Another clash to be King of the Hill finds Floyd Mayweather Jr, arguably the game’s finest practitioner, bumping heads with Zab Judah, one of very few boxers who rivals Mayweather in speed, skills, and brashness.

Their hoedown, scheduled for April 8th, is one of the top pound-for-pound pairings in recent years. Judah will need a career best performance to have a chance of victory. That’s not to say he can’t pull it off, but currently Mayweather is in a different galaxy in terms of punching power. Slow-motion replays may be the only way to follow the flying fists once these two whirlwinds unload.

Mayweather should be around a 4-1 favorite. Judah is good enough to make taking the odds an attractive proposition, since that’s probably as good of odds as one is likely to see on Floyd for a while. Mayweather will stop Judah in his tracks.

The first half of next year is set to conclude with the star power of Oscar De La Hoya, probably against noteworthy foil Ricardo Mayorga on May 6. There could be some snags before a contract is finalized, but if it comes off count on Mayorga for promotional sound bite nastiness. One of the questions is whether or not he’ll be able to get under Oscar’s skin, and it might actually be entertaining to see the classy, model perfect De La Hoya show he’s human and freak out against the Nicaraguan maniac.

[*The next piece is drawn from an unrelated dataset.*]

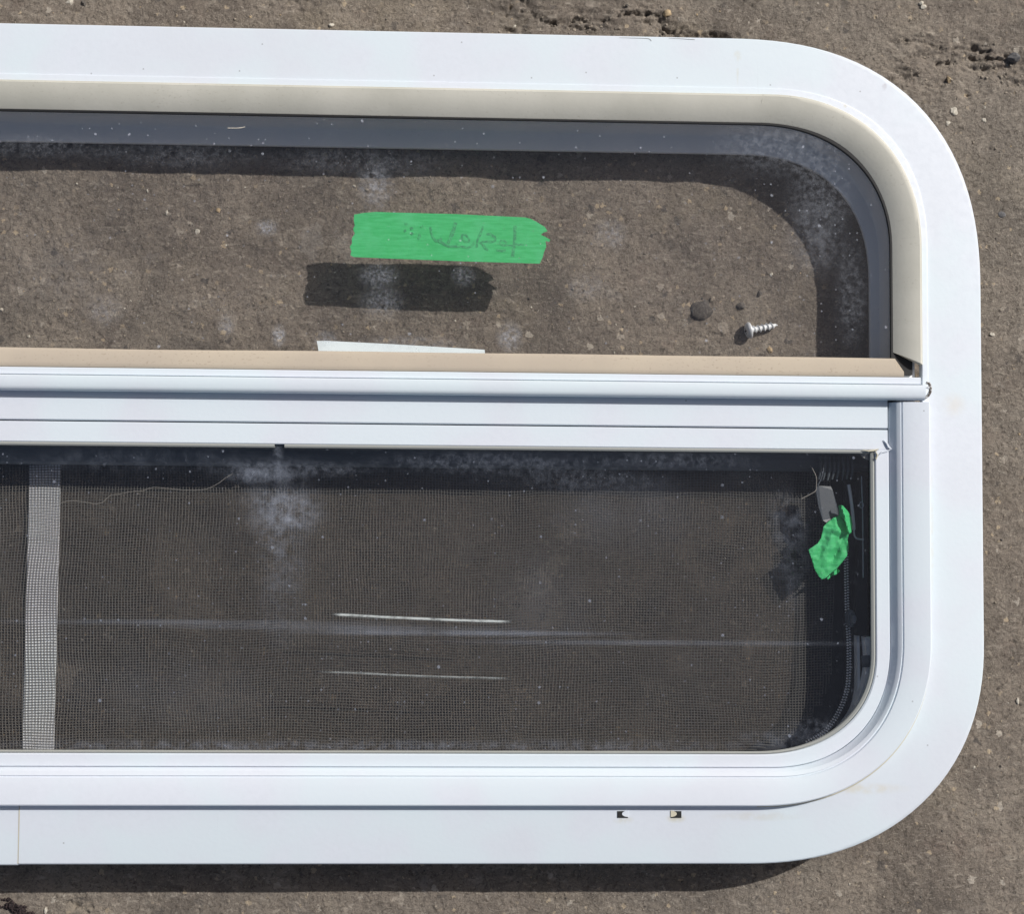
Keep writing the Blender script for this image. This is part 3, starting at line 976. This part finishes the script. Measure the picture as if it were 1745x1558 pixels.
# curl of torn sealant at the sash corner
for pts_, rad, mm_ in (
        ([(1470, 767), (1480, 769), (1488, 768), (1497, 766)], [.2, .5, .6, .3], M_CREAM),
        ([(1492, 769), (1495, 776), (1493, 783), (1491, 780)], [.35, .5, .45, .2], M_CREAM),
        ([(1496, 778), (1503, 771), (1512, 769), (1518, 766)], [.2, .45, .4, .2], M_WHITE),
        ([(1506, 750), (1511, 756), (1514, 762), (1519, 766)], [.2, .6, .8, .3], M_WHITE)):
    P = []
    for i, (ax, ay) in enumerate(pts_):
        x, y = loc(ax, ay, 38.6)
        P.append((x * MM, y * MM, (38.5 + 0.3 * (i % 2)) * MM))
    vs_, fs_ = tube_data(P, [r * MM for r in rad], 6)
    link('torn_sealant', mesh('torn_sealant', vs_, fs_), mm_, WIN)
# sealant bead that shows under the rounded corner
P, rad = [], []
U = upath(258.6, -148.4, 60, (96, 91))
U = [p for p in U if p[0] > 150]
for i, (x, y) in enumerate(U):
    if y < -60:
        P.append((x * MM, y * MM, 38.3 * MM))
n = len(P)
rad = [0.9 * MM * max(0.12, math.sin(math.pi * min(1, (i + .3) / n)) ** 0.6) for i in range(n)]
vs_, fs_ = tube_data(P, rad, 7)
link('sealant_bead', mesh('sealant_bead', vs_, fs_), M_CREAM, WIN)


# ---- glass
def pane(name, outline, z0, z1, topmat, **props):
    n = len(outline)
    vs = [(x * MM, y * MM, z0 * MM) for x, y in outline] + [(x * MM, y * MM, z1 * MM) for x, y in outline]
    fs = [list(reversed(range(n))), list(range(n, 2 * n))] + [(i, (i + 1) % n, n + (i + 1) % n, n + i) for i in range(n)]
    o = link(name, mesh(name, vs, fs, 0), [M_GCLEAR, topmat], WIN, **props)
    o.data.polygons[1].material_index = 1
    return o


A = arch(241, 231, 90.5, (76, 73))
pane('glass_pane', A, 34.6, 36.1, M_GU, label='clear dusty upper pane with green tape under it')
B = upath(230.5, -122.5, 44.8, (66, 57))
pane('glass_pane', list(reversed(B)), 34.6, 36.0, M_GL, label='lower pane over the insect screen with a white smudge')

outer = upath(234.5, -126, 36.0, (64, 59))  # tinted pane added below the screen to darken the ground seen through it
n = len(outer)
vs_ = [(x * MM, y * MM, 1.5 * MM) for x, y in outer] + [(x * MM, y * MM, 2.5 * MM) for x, y in outer]
link('added_dark_pane', mesh('added_dark_pane', vs_, [list(range(n)), list(reversed(range(n, 2 * n)))] + [(i, (i + 1) % n, n + (i + 1) % n, n + i) for i in range(n)], 0), M_GTINT, WIN)

# ---- insect screen: woven threads
def warp(x, y):
    a = noise.noise((x * 0.014, y * 0.02, 0.3))
    b = noise.noise((x * 0.02, y * 0.014, 7.3))
    c = noise.noise((x * 0.06, y * 0.05, 4.3))
    return x + 2.6 * a + 0.7 * c, y + 2.2 * b + 0.7 * c, 4.4 + 0.7 * noise.noise((x * 0.012, y * 0.012, 2.2))


sx0, sx1, sy0, sy1 = -430.0, 214.0, -124.5, 42.5


def in_screen(x, y):
    # rounded lower right corner
    cx, cy, r = sx1 - 55, sy0 + 50, 1
    if x > cx and y < cy:
        return ((x - cx) / 55) ** 2 + ((y - cy) / 50) ** 2 <= 1
    return True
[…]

Mayorga may have burnt his best bridges already. De La Hoya has not only the boxing skill to negate Mayorga’s offense, but enough power to end it early. If Mayorga rushes in and causes a cut, De La Hoya might get ruffled enough to duck into defense and Mayorga could get a decision that goes to the cards after six rounds or so. It will be wild for as long as it lasts.

Pro boxing, like many sports, had its share of problems during 2005, but there were also many positives. Most notably, as usual, was superior and inspiring action inside the strands. Unless there’s a mass freeze-up at the top, early 2006 figures to see decisive interaction among many well-known fighters.

If even fifty per cent of the aforementioned pairings come to fruition, it’s a strong likelihood the upcoming year has at least one very positive half. Arturo Gatti, Miguel Cotto, Antonio Margarito, Brian Viloria, and Shannon Briggs, to name a few, are also on deck. No matter how you chose to look at or measure mass qualities, there’s still just as much good to be seen.